Code Implementation

class Solution:
    def singleNumber(self, nums):
        ones, twos = 0, 0
        for num in nums:
            ones = (ones ^ num) & ~twos
            twos = (twos ^ num) & ~ones
        return ones
      

class Solution {
public:
    int singleNumber(vector<int>& nums) {
        int ones = 0, twos = 0;
        for (int num : nums) {
            ones = (ones ^ num) & ~twos;
            twos = (twos ^ num) & ~ones;
        }
        return ones;
    }
};
      

class Solution {
    public int singleNumber(int[] nums) {
        int ones = 0, twos = 0;
        for (int num : nums) {
            ones = (ones ^ num) & ~twos;
            twos = (twos ^ num) & ~ones;
        }
        return ones;
    }
}
      

var singleNumber = function(nums) {
    let ones = 0, twos = 0;
    for (let num of nums) {
        ones = (ones ^ num) & ~twos;
        twos = (twos ^ num) & ~ones;
    }
    return ones;
};
      

Problem Description

Given a non-empty array of integers nums, every element appears exactly three times except for one element, which appears exactly once.
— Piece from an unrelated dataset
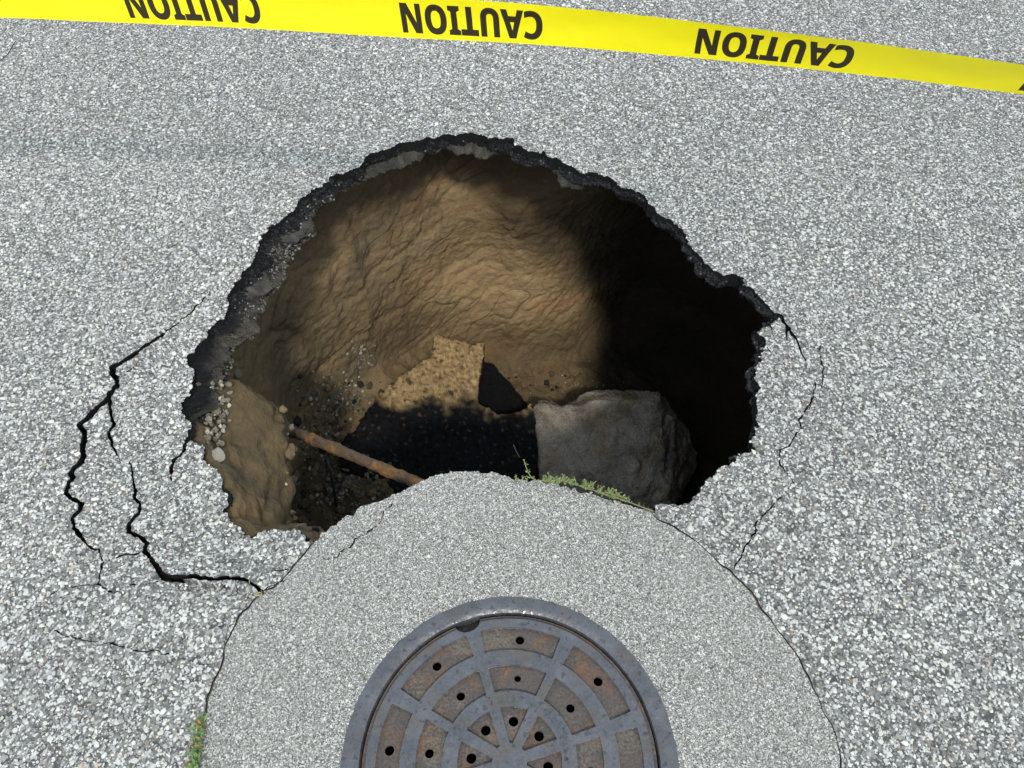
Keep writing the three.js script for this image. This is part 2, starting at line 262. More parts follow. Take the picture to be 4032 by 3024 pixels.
function instance(parent, lists, lum, sink) {
  const d = new THREE.Object3D();
  lists.forEach(list => {
    const im = new THREE.InstancedMesh(pebbleGeo(.32), M.stone, list.length); im.name = 'aggregate'; im.userData.kind = 'stuff'; im.castShadow = im.receiveShadow = true;
    list.forEach(([x, z, r, tier], i) => {
      const h = height(x, z); d.position.set(x, h + r * sink + rr(-.15, .15) * r, z); d.rotation.set(rr(-.28, .28), rnd() * 6.28, rr(-.28, .28)); d.scale.set(r, r * rr(.6, .85), r); d.updateMatrix(); im.setMatrixAt(i, d.matrix);
      const big = 1 + .18 * n3(x * 1.3, 8, z * 1.3) + .08 * n3(x * 6, 1, z * 6); const du = parent === patch ? .62 : dusty(x, z); if (parent === patch && rnd() < .55) { const l = rr(.2, .42) * big; im.setColorAt(i, col.setRGB(l, l * 1.01, l * .97)); } else im.setColorAt(i, stoneColor(lum * big * (tier ? mix(.95, 1.06, du) : mix(.42, .95, du)), tier ? (parent === patch ? .5 : mix(.74, .68, du)) : mix(.08, .42, du), parent === patch ? .04 : .06));
    });
    im.instanceMatrix.needsUpdate = true; parent.add(im);
  });
}
instance(road, roadStones, 1, -.08);
instance(patch, patchStones, .88, -.1);

// ---------------------------------------------------------------- broken edge of the road round the hole: black fracture face, pale base layer
function resample(poly, step) {
  const out = []; for (let i = 0; i < poly.length; i++) { const a = poly[i], b = poly[(i + 1) % poly.length], n = Math.max(1, Math.round(Math.hypot(b[0] - a[0], b[1] - a[1]) / step)); for (let k = 0; k < n; k++) out.push([mix(a[0], b[0], k / n), mix(a[1], b[1], k / n)]); } return out;
}
const rimFine = resample(rim, .005), NR = rimFine.length;
const rimN = rimFine.map((p, i) => { const a = rimFine[(i - 7 + NR) % NR], b = rimFine[(i + 7) % NR], tx = b[0] - a[0], tz = b[1] - a[1], l = Math.hypot(tx, tz) || 1; let nx = -tz / l, nz = tx / l; const cx = p[0] + nx * .03, cz = p[1] + nz * .03; if (polyDist(rim, cx, cz) > 0) { nx = -nx; nz = -nz; } return [nx, nz]; });
for (let k = 0; k < 6; k++) { const c = rimN.map(n => [...n]); for (let i = 0; i < NR; i++) { let x = 0, z = 0; for (let j = -4; j <= 4; j++) { const q = c[(i + j + NR) % NR]; x += q[0]; z += q[1]; } const l = Math.hypot(x, z) || 1; rimN[i] = [x / l, z / l]; } }
const leftW = (x, z) => sst(-.3, -.6, x) * sst(-2, -1.65, z) * sst(-1.0, -1.12, z);   // the slumped stretch at the left rim
const farW = (x, z) => sst(-1.6, -1.85, z);
function rimStrip(rows, y0f, y1f, offF, colF) {
  const P = [], C = [], U = [], I = []; let s = 0;
  for (let i = 0; i <= NR; i++) {
    const [x, z] = rimFine[i % NR], [nx, nz] = rimN[i % NR]; s += .005; const h = height(x, z);
    for (let k = 0; k <= rows; k++) { const t = k / rows, o = offF(x, z, t, s), y = mix(y0f(x, z) + h, y1f(x, z), t) + .004 * n3(x * 70, t * 5, z * 70); P.push(x + nx * o, y, z + nz * o); const c = colF(x, z, t, s); C.push(...c); U.push(s / .25, t * .3); }
  }
  const w = rows + 1; for (let i = 0; i < NR; i++) for (let k = 0; k < rows; k++) { const a = i * w + k, b = a + w; I.push(a, b, a + 1, b, b + 1, a + 1); }
  const g = new THREE.BufferGeometry(); g.setAttribute('position', new THREE.Float32BufferAttribute(P, 3)); g.setAttribute('color', new THREE.Float32BufferAttribute(C, 3)); g.setAttribute('uv', new THREE.Float32BufferAttribute(U, 2)); g.setIndex(I); g.computeVertexNormals(); return g;
}
const baseW = (x, z) => sst(.35, .15, x) * sst(-1.35, -1.5, z);
const near = (x, z) => sst(-1.1, -.95, z);
mesh('fracture_face', rimStrip(14, () => -.006, (x, z) => -.046 + .012 * sst(0, .4, x) - .012 * n3(x * 4, 2, z * 4) - .036 * leftW(x, z),
  (x, z, t) => -.012 + t * .02 + t * .05 * leftW(x, z) + .03 * n3(x * 11, t * 1.5, z * 11) * (.2 + t) + .02 * n3(x * 26, t * 2.2, z * 26) * (.3 + t) + .011 * n3(x * 75, t * 6, z * 75) + .008 * n3(x * 150, t * 12, z * 150) - .018 * near(x, z) * t,
  (x, z, t) => { const L = leftW(x, z) * sst(.45, .8, t + .5 * n3(x * 9, 1, z * 9)), k = .8 + .9 * Math.max(0, n3(x * 120, t * 9, z * 120)); return [mix(.009, .07, L) * k, mix(.0095, .063, L) * k, mix(.0115, .054, L) * k]; }), M.fracture, road);
mesh('base_layer', rimStrip(9, () => -.036, (x, z) => -.082 - .03 * clamp(.3 + 1.6 * n3(x * 5, 9, z * 5)) * (.35 + .65 * farW(x, z)),
  (x, z, t) => -.016 + .06 * Math.sin(Math.min(1, t * 1.3) * Math.PI) * clamp(.6 + 1.5 * n3(x * 6, 6, z * 6)) * baseW(x, z) - .05 * (1 - baseW(x, z)) + .016 * leftW(x, z) + .016 * n3(x * 40, t * 4, z * 40) + .008 * n3(x * 110, t * 9, z * 110) - .02 * near(x, z) - .045 * sst(.6, 1, t),
  (x, z, t) => { const k = .75 + .5 * n3(x * 60, t * 6, z * 60); return [.085 * k, .08 * k, .068 * k]; }), M.fracture, road);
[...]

Find and return the single element that appears only once.

• You must solve the problem in linear runtime complexity and constant extra space.
• Assume there is exactly one solution and you may not modify the input array.

Example:
Input: nums = [2,2,3,2]
Output: 3

Thought Process

At first glance, you might think to use a hash map or dictionary to count the occurrences of each number, then return the one that appears only once. This is straightforward, but it uses extra space proportional to the number of unique elements.
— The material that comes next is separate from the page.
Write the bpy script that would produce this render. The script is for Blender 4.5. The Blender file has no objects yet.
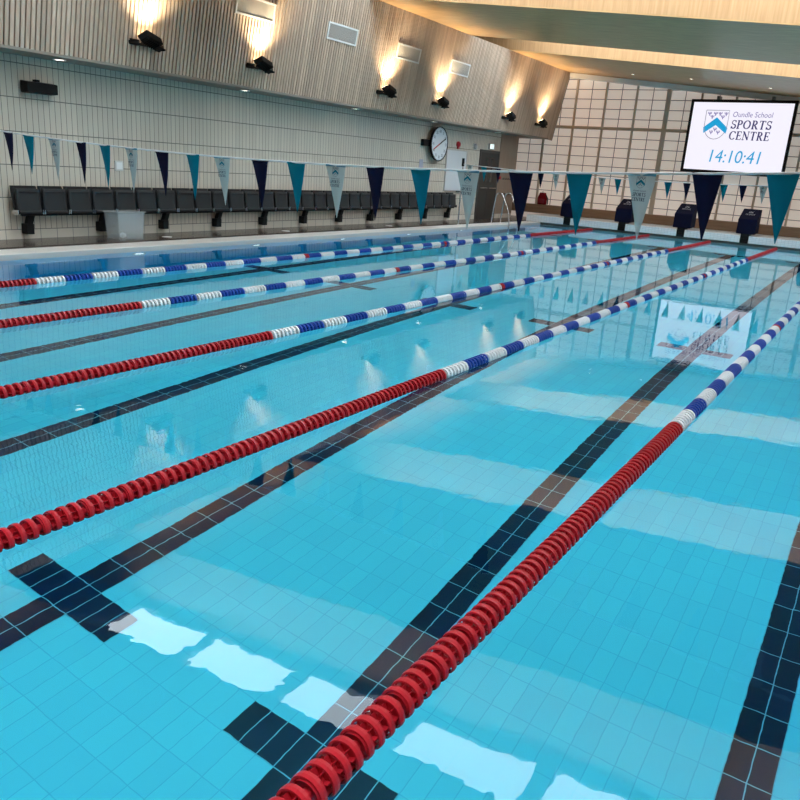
import bpy, bmesh, math, random
from mathutils import Vector, Matrix
random.seed(7)
C = bpy.context.scene.collection
SC = bpy.context.scene
W = 1.882                      # lane spacing
PL, PR = -5*W, W               # pool sides (x)
YF = 27.0                      # far wall
WX = -10.84                    # tiled side wall

# ------------------------------------------------------------------ camera
cam_d = bpy.data.cameras.new('camera'); cam = bpy.data.objects.new('camera', cam_d); C.objects.link(cam)
pit, yaw, rol = 0.297792, -0.550721, 0.0692586
cy, sy, cp, sp = math.cos(yaw), math.sin(yaw), math.cos(pit), math.sin(pit)
fwd = Vector((sy*cp, cy*cp, -sp)); rgt = Vector((cy, -sy, 0)); up = rgt.cross(fwd)
r2 = rgt*math.cos(rol) + up*math.sin(rol); u2 = -rgt*math.sin(rol) + up*math.cos(rol)
M = Matrix((r2, u2, -fwd)).transposed().to_4x4()
M.translation = Vector((1.03502, -0.46734, 1.64658))
cam.matrix_world = M
cam_d.sensor_width = 36; cam_d.lens = 764.29/800*36; cam_d.clip_start = .05; cam_d.clip_end = 200
SC.camera = cam

# ------------------------------------------------------------------ world, exposure
wd = bpy.data.worlds.new('sky'); SC.world = wd; wd.use_nodes = True
wd.node_tree.nodes['Background'].inputs[0].default_value = (.75, .85, 1, 1)
wd.node_tree.nodes['Background'].inputs[1].default_value = 1.0
SC.view_settings.view_transform = 'Standard'; SC.view_settings.look = 'None'
SC.view_settings.gamma = 1; SC.view_settings.exposure = 0.0
SC.view_settings.use_curve_mapping = False
SC.cycles.use_denoising = True
SC.cycles.max_bounces = 14; SC.cycles.diffuse_bounces = 7; SC.cycles.glossy_bounces = 6
SC.cycles.transmission_bounces = 10; SC.cycles.transparent_max_bounces = 12
SC.cycles.sample_clamp_indirect = 8.0
SC.cycles.caustics_reflective = True; SC.cycles.caustics_refractive = True
PANE = 9.9                     # rooflight strength

def area(name, loc, rot, sx, sy_, e, col):
    l = bpy.data.lights.new(name, 'AREA'); l.shape = 'RECTANGLE'; l.size = sx; l.size_y = sy_; l.energy = e; l.color = col
    o = bpy.data.objects.new(name, l); o.location = loc; o.rotation_euler = rot; C.objects.link(o); return o

# ------------------------------------------------------------------ material helpers
def lin(c):
    return tuple(((v/255)/12.92 if v/255 <= .04045 else ((v/255+.055)/1.055)**2.4) for v in c) + (1,)
def mat(name, col, rough=.5, metal=0, emit=None, es=1, spec=.35, noise=0, nscale=8, trans=0, bump=0):
    m = bpy.data.materials.new(name); m.use_nodes = True; nt = m.node_tree; b = nt.nodes['Principled BSDF']
    col = tuple(col)[:3] + (1,)
    b.inputs['Base Color'].default_value = col; b.inputs['Roughness'].default_value = rough
    b.inputs['Metallic'].default_value = metal; b.inputs['Specular IOR Level'].default_value = spec
    b.inputs['Transmission Weight'].default_value = trans
    if emit: b.inputs['Emission Color'].default_value = tuple(emit)[:3] + (1,); b.inputs['Emission Strength'].default_value = es
    if noise or bump:
        tc = nt.nodes.new('ShaderNodeTexCoord'); n = nt.nodes.new('ShaderNodeTexNoise'); n.inputs['Scale'].default_value = nscale
        n.inputs['Detail'].default_value = 4; nt.links.new(tc.outputs['Object'], n.inputs['Vector'])
        if noise:
            mx = nt.nodes.new('ShaderNodeMix'); mx.data_type = 'RGBA'
            mx.inputs[6].default_value = tuple(v*(1-noise) for v in col[:3]) + (1,)
            mx.inputs[7].default_value = tuple(min(1, v*(1+noise)) for v in col[:3]) + (1,)
            nt.links.new(n.outputs['Fac'], mx.inputs[0]); nt.links.new(mx.outputs[2], b.inputs['Base Color'])
        if bump:
            bp = nt.nodes.new('ShaderNodeBump'); bp.inputs['Strength'].default_value = bump; bp.inputs['Distance'].default_value = .01
            nt.links.new(n.outputs['Fac'], bp.inputs['Height']); nt.links.new(bp.outputs[0], b.inputs['Normal'])
    return m

class NB:                                    # tiny node builder
    def __init__(s, m): s.nt = m.node_tree; s.b = s.nt.nodes['Principled BSDF']
    def n(s, t, **k):
        x = s.nt.nodes.new(t)
        for a, v in k.items(): setattr(x, a, v)
        return x
    def l(s, a, b): s.nt.links.new(a, b)
    def m(s, op, a, b=None, c=None):
        x = s.n('ShaderNodeMath', operation=op)
        for i, v in enumerate((a, b, c)):
            if v is None: continue
            if hasattr(v, 'is_linked'): s.l(v, x.inputs[i])
            else: x.inputs[i].default_value = v
        return x.outputs[0]
    def mix(s, f, a, b):
        x = s.n('ShaderNodeMix', data_type='RGBA')
        for i, v in ((0, f), (6, a), (7, b)):
            if hasattr(v, 'is_linked'): s.l(v, x.inputs[i])
            else: x.inputs[i].default_value = v
        return x.outputs[2]
    def xyz(s):
        tc = s.n('ShaderNodeTexCoord'); sx = s.n('ShaderNodeSeparateXYZ'); s.l(tc.outputs['Object'], sx.inputs[0]); return sx.outputs
    def line(s, v, off, per, wd):            # 1 on the joint, 0 elsewhere
        t = s.m('MODULO', s.m('ADD', s.m('SUBTRACT', v, off), per*400 + per/2), per)
        return s.m('LESS_THAN', s.m('ABSOLUTE', s.m('SUBTRACT', t, per/2)), wd/2)
    def cell(s, v, off, per): return s.m('FLOOR', s.m('DIVIDE', s.m('SUBTRACT', v, off), per))
    def rnd(s, a, b):
        c = s.n('ShaderNodeCombineXYZ'); s.l(a, c.inputs[0])
        if b is not None: s.l(b, c.inputs[1])
        w = s.n('ShaderNodeTexWhiteNoise', noise_dimensions='3D'); s.l(c.outputs[0], w.inputs[0]); return w.outputs[0]

def tile_mat(name, col, grout, ax, pa, oa, pb, ob, wd, rough=.3, var=.06, wdb=None):
    """tiles on the plane of object axes ax=(i,j); periods pa, pb and offsets oa, ob"""
    m = mat(name, col, rough); k = NB(m); X = k.xyz(); a, b = X[ax[0]], X[ax[1]]
    g = k.m('MAXIMUM', k.line(a, oa, pa, wd), k.line(b, ob, pb, wdb or wd))
    r = k.rnd(k.cell(a, oa, pa), k.cell(b, ob, pb))
    base = k.mix(r, tuple(v*(1-var) for v in col[:3]) + (1,), tuple(min(1, v*(1+var)) for v in col[:3]) + (1,))
    k.l(k.mix(g, base, tuple(grout)[:3] + (1,)), k.b.inputs['Base Color'])
    return m

def wood_mat(name, c1, c2, grain_axis, rough=.45, board=None):
    m = mat(name, c1, rough); k = NB(m)
    tc = k.n('ShaderNodeTexCoord'); mp = k.n('ShaderNodeMapping'); k.l(tc.outputs['Object'], mp.inputs[0])
    sc = [14, 14, 14]; sc[grain_axis] = .7; mp.inputs['Scale'].default_value = sc
    n = k.n('ShaderNodeTexNoise'); n.inputs['Scale'].default_value = 1.6; n.inputs['Detail'].default_value = 5; k.l(mp.outputs[0], n.inputs['Vector'])
    f = k.m('MULTIPLY', k.m('SUBTRACT', n.outputs['Fac'], .3), 2.2)
    col = k.mix(f, tuple(c1)[:3] + (1,), tuple(c2)[:3] + (1,))
    if board:
        X = k.xyz(); r = k.rnd(k.cell(X[board[0]], 0, board[1]), None)
        col = k.mix(k.m('MULTIPLY', r, board[2]), col, tuple(v*.55 for v in c1[:3]) + (1,))
    k.l(col, k.b.inputs['Base Color']); return m

# ------------------------------------------------------------------ mesh helpers
class MB:
    def __init__(s): s.v = []; s.f = []; s.sm = []
    def add(s, v, f, smooth=False):
        n = len(s.v); s.v += [tuple(p) for p in v]; s.f += [tuple(i+n for i in q) for q in f]; s.sm += [smooth]*len(f); return s
    def box(s, x0, x1, y0, y1, z0, z1, mtx=None):
        v = [Vector((x, y, z)) for z in (z0, z1) for y in (y0, y1) for x in (x0, x1)]
        if mtx: v = [mtx @ p for p in v]
        return s.add(v, [(0, 2, 3, 1), (4, 5, 7, 6), (0, 1, 5, 4), (2, 6, 7, 3), (0, 4, 6, 2), (1, 3, 7, 5)])
    def hexa(s, v):                          # bottom 4 (ccw from above), top 4
        return s.add(v, [(3, 2, 1, 0), (4, 5, 6, 7), (0, 1, 5, 4), (1, 2, 6, 5), (2, 3, 7, 6), (3, 0, 4, 7)])
    def quad(s, a, b, c, d): return s.add([a, b, c, d], [(0, 1, 2, 3)])
    def tube(s, pts, r, n=10, cap=True, smooth=True):
        pts = [Vector(p) for p in pts]; rings = []; pv = None
        for i, p in enumerate(pts):
            t = (pts[min(i+1, len(pts)-1)] - pts[max(i-1, 0)]).normalized()
            if pv is None:
                a = Vector((0, 0, 1)) if abs(t.z) < .9 else Vector((1, 0, 0)); pv = t.cross(a).normalized()
            pv = (pv - t*pv.dot(t)).normalized(); q = t.cross(pv); rr = r[i] if isinstance(r, (list, tuple)) else r
            rings.append([p + pv*math.cos(6.28318*j/n)*rr + q*math.sin(6.28318*j/n)*rr for j in range(n)])
        v = [x for g in rings for x in g]
        f = [(i*n+j, i*n+(j+1) % n, (i+1)*n+(j+1) % n, (i+1)*n+j) for i in range(len(pts)-1) for j in range(n)]
        s.add(v, f, smooth)
        if cap: s.add(rings[0], [tuple(range(n))[::-1]]); s.add(rings[-1], [tuple(range(n))])
        return s
    def lathe(s, prof, n=32, mtx=None, closed=False, smooth=True):   # prof: (r, h) about z
        v = [Vector((r*math.cos(6.28318*j/n), r*math.sin(6.28318*j/n), h)) for r, h in prof for j in range(n)]
        if mtx: v = [mtx @ p for p in v]
        k = len(prof); rng = range(k if closed else k-1)
        f = [(i*n+j, i*n+(j+1) % n, ((i+1) % k)*n+(j+1) % n, ((i+1) % k)*n+j) for i in rng for j in range(n)]
        return s.add(v, f, smooth)
    def prism(s, poly, d):                   # closed outline extruded by vector d
        n = len(poly); d = Vector(d); a = [Vector(p) for p in poly]
        return s.add(a + [p + d for p in a], [tuple(range(n))[::-1], tuple(range(n, 2*n))] + [(i, (i+1) % n, (i+1) % n+n, i+n) for i in range(n)])
    def build(s, name, m, parent=None, bev=0, loc=None):
        me = bpy.data.meshes.new(name); me.from_pydata(s.v, [], s.f); me.update()
        me.polygons.foreach_set('use_smooth', s.sm); me.materials.append(m)
        bm = bmesh.new(); bm.from_mesh(me); bmesh.ops.recalc_face_normals(bm, faces=bm.faces); bm.to_mesh(me); bm.free()
        o = bpy.data.objects.new(name, me); C.objects.link(o)
        if parent: o.parent = parent
        if loc: o.location = loc
        if bev:
            b = o.modifiers.new('bevel', 'BEVEL'); b.width = bev; b.segments = 2; b.limit_method = 'ANGLE'
        return o
def tag(o, label, cat, group=None, kind=None):
    o['label'] = label; o['category'] = cat
    if group: o['group'] = group
    if kind: o['kind'] = kind
    return o
def struct(o): o['kind'] = 'structure'; return o
def empty(name, loc, rz=0):
    o = bpy.data.objects.new(name, None); o.location = loc; o.rotation_euler = (0, 0, rz); C.objects.link(o); o.empty_display_size = .1; return o
def copy_tree(o, parent=None):
    c = o.copy(); C.objects.link(c)
    if parent: c.parent = parent
    for ch in list(o.children): copy_tree(ch, c)
    return c
ORD = ['first', 'second', 'third', 'fourth', 'fifth', 'sixth', 'seventh', 'eighth', 'ninth', 'tenth']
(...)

However, the problem requires constant extra space. We need to rethink our approach. Since every number except one appears exactly three times, maybe we can use bitwise operations to track how many times each bit appears across all numbers.

The key insight is: if we sum up each bit position across all numbers, the bits belonging to numbers that appear three times will contribute multiples of three. The bits of the unique number will not. By isolating these, we can reconstruct the single number without extra space.

Solution Approach

To solve this problem efficiently, we use bit manipulation. Here’s how:

1. We maintain two variables, ones and twos, to record the bits that have appeared once and twice, respectively.
2. As we process each number in the array:
   • ones holds the bits which have appeared once so far (but not twice or three times).
   • twos holds the bits which have appeared twice so far (but not three times).
3. For each number, update ones and twos as follows:
   • ones = (ones ^ num) & ~twos: Add bits from num to ones if they haven't appeared in twos.
   • twos = (twos ^ num) & ~ones: Add bits from num to twos if they haven't appeared in ones.
4. This way, once a bit has appeared three times, it is cleared from both ones and twos.
5. At the end, ones contains the unique number that appeared only once.

This method is efficient because it only uses a constant amount of extra space and processes the array in a single pass.

Example Walkthrough

Let's walk through the example nums = [2, 2, 3, 2]:

• Start: ones = 0, twos = 0
• First 2:
  • ones = (0 ^ 2) & ~0 = 2
  • twos = (0 ^ 2) & ~2 = 0
• Second 2:
  • ones = (2 ^ 2) & ~0 = 0
  • twos = (0 ^ 2) & ~0 = 2
• 3:
  • ones = (0 ^ 3) & ~2 = 1
  • twos = (2 ^ 3) & ~1 = 2
• Third 2:
  • ones = (1 ^ 2) & ~2 = 0
  • twos = (2 ^ 2) & ~0 = 0

After processing all numbers, ones = 3. This is the single number that appears only once.

Time and Space Complexity

Brute-force approach:

• Time complexity: O(n), since we would count occurrences for each number using a hash map.
• Space complexity: O(n), due to the storage of counts for each unique number.

• Time complexity: O(n), because we process each element exactly once.
• Space complexity: O(1), since we only use a fixed number of integer variables regardless of input size.

Summary

This problem challenges us to find a unique element in an array where every other element appears three times, using only constant extra space. By leveraging bitwise operations and clever state tracking with two variables, we efficiently isolate the unique number. This method is both space- and time-optimal, demonstrating the power of bit manipulation for specialized counting problems.